EU report says cross-compliance should be less onerous

Cross-compliance should be made less onerous, with more flexibility built in to avoid penalising farmers who make only minor infringements.

These are just two of the recommendations in a new report from the EU Commission into the application of cross-compliance. The study also calls for greater harmonisation in the number of spot checks carried out and in the notice periods given.

The report is based on 13 audits carried out in 10 member states in 2005 and 2006, which identified a number of problems in implementing the policy.

“The management of the system was felt to be burdensome,” says the report. “It was difficult to determine the practical elements with which farmers had to comply. In practice, there was little scope for exempting minor instances of non-compliance from reductions.”

To address these problems, the commission has made a number of proposals which it wants to implement from 1 January 2008.

“In particular, we want to see more tolerances built in,” said one commission official. Minor infringements, such as a miscalculation of stocking rates or a lost ear tag, should be dealt with by a warning letter and a follow-up visit, rather than the existing 1% deduction from a farmer’s single farm payment. A new de minimus rule should also be introduced to waive any penalty of less than €50 (£34).

The commission also wants to harmonise the percentage of farmers who are subject to cross-compliance inspections at 1%, and allow farmers up to 14 days’ notice of inspections. “However, controls on the identification and registration of animals, and on compliance with feed law, animal health and welfare rules, will remain in principle unannounced.”

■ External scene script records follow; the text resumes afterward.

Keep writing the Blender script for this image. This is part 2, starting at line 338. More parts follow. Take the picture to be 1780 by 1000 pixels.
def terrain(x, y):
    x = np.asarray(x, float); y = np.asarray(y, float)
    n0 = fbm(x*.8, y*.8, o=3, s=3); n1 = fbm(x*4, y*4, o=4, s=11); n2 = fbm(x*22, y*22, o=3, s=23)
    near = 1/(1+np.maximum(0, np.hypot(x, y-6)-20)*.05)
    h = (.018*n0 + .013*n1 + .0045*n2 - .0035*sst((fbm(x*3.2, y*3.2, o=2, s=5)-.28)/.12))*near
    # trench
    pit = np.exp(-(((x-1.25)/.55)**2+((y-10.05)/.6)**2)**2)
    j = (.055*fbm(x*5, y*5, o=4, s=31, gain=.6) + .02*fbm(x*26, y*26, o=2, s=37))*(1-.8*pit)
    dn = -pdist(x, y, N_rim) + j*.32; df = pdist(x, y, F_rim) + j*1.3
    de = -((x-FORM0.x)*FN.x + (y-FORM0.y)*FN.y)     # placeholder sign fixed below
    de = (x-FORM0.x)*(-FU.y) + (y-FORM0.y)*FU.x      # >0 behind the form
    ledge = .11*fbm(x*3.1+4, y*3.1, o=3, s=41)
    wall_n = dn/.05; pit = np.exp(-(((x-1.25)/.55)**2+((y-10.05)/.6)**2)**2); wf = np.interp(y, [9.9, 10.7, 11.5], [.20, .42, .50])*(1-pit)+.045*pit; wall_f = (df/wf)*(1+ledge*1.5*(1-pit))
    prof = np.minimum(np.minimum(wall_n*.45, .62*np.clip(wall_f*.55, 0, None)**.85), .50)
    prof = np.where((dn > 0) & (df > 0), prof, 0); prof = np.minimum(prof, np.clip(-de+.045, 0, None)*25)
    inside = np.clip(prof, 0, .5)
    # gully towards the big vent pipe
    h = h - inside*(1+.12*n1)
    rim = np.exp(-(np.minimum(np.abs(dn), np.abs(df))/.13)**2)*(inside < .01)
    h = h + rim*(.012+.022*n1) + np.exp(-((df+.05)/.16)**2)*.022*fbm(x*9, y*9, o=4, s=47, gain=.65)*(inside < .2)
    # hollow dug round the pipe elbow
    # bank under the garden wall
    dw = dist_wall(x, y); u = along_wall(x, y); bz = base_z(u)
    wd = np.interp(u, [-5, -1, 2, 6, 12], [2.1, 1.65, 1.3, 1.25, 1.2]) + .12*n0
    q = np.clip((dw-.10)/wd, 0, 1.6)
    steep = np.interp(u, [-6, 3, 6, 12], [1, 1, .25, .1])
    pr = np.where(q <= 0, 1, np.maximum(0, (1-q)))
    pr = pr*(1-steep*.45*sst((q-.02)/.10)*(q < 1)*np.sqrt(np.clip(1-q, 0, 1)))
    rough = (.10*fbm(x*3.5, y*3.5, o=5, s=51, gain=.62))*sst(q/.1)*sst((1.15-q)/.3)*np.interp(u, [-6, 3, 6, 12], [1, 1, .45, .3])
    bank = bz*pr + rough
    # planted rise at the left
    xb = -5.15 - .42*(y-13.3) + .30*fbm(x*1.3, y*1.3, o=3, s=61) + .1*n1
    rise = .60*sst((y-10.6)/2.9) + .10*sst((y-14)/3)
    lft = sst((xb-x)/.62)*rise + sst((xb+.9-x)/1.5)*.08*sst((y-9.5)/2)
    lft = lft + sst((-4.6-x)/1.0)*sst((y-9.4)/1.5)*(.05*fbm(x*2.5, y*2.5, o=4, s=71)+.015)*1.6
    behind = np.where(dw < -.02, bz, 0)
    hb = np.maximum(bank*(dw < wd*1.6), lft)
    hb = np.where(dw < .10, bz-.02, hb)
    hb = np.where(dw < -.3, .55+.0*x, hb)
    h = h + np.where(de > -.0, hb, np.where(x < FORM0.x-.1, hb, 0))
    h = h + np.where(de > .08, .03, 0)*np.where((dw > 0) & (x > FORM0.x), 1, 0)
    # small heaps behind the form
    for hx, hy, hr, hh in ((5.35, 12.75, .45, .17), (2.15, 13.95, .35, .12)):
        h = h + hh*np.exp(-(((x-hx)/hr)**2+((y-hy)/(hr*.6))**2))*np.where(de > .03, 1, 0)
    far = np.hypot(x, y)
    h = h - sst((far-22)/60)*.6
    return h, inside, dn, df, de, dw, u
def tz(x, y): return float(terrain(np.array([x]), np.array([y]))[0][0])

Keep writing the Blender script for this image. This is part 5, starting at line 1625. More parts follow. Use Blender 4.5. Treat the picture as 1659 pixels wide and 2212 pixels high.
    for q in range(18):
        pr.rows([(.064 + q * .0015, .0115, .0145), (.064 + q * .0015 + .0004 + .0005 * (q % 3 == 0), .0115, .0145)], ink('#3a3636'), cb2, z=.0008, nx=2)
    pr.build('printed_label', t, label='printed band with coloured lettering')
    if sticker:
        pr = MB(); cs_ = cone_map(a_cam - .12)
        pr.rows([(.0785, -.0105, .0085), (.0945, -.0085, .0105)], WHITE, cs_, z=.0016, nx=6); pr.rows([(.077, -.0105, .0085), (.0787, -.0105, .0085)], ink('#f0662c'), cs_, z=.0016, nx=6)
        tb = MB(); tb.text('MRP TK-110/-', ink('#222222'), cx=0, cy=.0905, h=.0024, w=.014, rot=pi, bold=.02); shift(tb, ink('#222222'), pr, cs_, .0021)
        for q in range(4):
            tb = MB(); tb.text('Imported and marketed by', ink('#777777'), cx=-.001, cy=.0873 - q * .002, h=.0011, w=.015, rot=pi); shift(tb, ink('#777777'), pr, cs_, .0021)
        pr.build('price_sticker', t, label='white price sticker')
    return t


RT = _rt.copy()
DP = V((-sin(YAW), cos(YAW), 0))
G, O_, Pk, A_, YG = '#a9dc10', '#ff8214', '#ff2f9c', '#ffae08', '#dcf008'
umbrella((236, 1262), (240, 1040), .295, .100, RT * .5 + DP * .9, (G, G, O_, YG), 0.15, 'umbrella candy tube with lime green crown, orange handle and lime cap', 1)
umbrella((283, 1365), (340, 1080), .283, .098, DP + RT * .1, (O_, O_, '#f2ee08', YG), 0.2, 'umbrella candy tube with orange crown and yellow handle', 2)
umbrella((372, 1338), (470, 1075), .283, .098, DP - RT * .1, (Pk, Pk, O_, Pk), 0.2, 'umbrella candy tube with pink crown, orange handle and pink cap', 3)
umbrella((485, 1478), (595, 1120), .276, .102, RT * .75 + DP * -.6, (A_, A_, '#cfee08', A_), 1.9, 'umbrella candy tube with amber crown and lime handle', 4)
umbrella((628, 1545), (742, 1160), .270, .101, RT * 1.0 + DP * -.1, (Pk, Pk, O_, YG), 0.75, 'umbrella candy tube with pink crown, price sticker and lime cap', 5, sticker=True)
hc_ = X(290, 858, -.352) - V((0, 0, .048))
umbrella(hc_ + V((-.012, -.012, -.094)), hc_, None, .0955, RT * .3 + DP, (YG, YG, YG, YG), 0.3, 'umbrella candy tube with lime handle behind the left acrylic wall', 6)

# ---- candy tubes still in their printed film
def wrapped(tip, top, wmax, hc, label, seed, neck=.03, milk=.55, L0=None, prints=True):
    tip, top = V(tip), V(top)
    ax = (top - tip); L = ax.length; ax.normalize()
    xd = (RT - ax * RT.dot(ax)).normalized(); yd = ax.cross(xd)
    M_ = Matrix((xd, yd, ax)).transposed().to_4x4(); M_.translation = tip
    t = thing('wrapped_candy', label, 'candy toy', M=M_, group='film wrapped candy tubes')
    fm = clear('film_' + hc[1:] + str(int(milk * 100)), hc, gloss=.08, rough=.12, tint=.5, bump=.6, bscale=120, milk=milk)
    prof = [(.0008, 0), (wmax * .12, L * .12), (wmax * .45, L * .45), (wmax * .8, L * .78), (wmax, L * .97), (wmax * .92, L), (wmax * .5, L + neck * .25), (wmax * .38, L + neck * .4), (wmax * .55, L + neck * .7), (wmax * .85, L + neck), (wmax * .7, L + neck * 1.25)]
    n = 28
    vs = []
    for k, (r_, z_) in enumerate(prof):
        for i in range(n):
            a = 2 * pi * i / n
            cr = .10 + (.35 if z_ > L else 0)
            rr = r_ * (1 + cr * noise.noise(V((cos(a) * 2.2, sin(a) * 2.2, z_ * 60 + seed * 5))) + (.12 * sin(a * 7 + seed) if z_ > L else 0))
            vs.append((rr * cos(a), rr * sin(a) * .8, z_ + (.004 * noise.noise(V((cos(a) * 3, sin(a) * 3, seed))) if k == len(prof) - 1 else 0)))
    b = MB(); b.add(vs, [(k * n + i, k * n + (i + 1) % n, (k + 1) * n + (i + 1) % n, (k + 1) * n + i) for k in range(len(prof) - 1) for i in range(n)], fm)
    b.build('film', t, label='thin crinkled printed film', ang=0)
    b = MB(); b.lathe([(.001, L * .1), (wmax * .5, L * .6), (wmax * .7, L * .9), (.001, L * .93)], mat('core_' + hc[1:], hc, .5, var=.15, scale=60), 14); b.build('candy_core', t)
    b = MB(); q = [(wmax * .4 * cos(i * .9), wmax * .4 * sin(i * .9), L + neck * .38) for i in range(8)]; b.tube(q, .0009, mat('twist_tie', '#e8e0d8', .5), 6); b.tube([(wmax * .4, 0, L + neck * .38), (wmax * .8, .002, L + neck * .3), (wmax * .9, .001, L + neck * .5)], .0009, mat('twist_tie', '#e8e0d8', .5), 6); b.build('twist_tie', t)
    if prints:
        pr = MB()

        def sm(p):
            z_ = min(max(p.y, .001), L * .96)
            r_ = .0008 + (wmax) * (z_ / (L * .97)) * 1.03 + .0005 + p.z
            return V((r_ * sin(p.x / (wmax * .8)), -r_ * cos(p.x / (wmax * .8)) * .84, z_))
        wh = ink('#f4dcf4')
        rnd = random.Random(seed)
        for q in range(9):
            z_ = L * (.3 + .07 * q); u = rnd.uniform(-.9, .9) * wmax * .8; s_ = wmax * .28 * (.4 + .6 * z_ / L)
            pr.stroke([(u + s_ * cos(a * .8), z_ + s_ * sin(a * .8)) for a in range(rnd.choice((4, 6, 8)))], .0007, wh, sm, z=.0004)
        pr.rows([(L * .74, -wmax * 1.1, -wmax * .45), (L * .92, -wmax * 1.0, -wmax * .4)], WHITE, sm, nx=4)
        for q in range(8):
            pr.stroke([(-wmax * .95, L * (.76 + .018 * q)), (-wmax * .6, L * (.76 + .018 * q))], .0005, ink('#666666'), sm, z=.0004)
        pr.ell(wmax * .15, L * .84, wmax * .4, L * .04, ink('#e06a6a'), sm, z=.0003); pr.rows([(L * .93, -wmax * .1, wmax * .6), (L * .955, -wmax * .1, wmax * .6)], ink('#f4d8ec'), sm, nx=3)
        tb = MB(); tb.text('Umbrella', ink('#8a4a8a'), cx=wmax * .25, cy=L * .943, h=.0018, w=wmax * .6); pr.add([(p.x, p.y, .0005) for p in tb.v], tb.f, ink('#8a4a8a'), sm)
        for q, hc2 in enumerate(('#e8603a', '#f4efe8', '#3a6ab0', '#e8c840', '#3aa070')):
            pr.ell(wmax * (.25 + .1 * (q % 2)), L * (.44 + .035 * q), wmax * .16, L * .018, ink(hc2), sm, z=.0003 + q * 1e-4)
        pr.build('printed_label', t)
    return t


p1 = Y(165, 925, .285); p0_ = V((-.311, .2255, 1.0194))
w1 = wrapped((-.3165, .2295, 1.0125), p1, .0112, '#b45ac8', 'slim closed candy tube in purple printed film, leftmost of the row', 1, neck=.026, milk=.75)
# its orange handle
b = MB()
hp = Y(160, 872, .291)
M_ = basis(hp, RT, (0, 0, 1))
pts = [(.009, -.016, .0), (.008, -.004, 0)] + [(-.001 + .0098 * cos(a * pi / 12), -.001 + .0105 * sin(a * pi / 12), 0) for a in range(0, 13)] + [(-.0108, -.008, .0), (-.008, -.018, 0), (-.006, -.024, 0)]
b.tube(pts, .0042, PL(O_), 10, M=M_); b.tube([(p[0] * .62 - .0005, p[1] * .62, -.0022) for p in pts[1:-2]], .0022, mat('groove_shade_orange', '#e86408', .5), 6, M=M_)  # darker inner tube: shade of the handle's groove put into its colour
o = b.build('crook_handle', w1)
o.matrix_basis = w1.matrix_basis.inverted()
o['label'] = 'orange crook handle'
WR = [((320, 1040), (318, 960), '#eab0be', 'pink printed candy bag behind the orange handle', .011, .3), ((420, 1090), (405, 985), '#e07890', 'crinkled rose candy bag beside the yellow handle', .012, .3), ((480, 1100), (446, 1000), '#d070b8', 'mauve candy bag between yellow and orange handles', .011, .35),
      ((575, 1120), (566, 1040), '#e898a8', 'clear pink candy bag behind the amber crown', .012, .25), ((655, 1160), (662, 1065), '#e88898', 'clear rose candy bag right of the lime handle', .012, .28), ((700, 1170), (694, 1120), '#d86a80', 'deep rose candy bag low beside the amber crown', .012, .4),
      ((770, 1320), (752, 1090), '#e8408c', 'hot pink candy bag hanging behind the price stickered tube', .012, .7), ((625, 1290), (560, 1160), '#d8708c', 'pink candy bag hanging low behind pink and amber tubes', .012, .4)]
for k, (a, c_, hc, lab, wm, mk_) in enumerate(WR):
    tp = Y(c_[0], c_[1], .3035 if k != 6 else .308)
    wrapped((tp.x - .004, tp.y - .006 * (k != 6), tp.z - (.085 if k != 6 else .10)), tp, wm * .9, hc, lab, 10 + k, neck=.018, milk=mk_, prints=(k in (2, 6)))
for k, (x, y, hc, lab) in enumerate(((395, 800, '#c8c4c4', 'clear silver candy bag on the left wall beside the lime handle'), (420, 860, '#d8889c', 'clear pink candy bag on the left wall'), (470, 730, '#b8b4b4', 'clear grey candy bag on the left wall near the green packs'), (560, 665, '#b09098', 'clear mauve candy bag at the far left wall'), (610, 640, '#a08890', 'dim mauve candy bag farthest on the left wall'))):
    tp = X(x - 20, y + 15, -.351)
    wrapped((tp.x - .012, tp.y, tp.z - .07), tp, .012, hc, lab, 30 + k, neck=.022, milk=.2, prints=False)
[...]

Other changes in the pipeline include a proposal to limit an inspection to only half the farm, and to look for synergies with quality assurance schemes.

The NFU welcomed the proposals, especially the idea of reducing the chances of inspection to farmers involved in quality assurance schemes. “These farmers represent a lower risk and this is being recognised,” said head of policy services Andrew Clark.

Country Land and Business Association environmental adviser Ben Underwood praised the idea of giving farmers more notice ahead of inspections, though he was disappointed that this would not be extended to livestock farmers.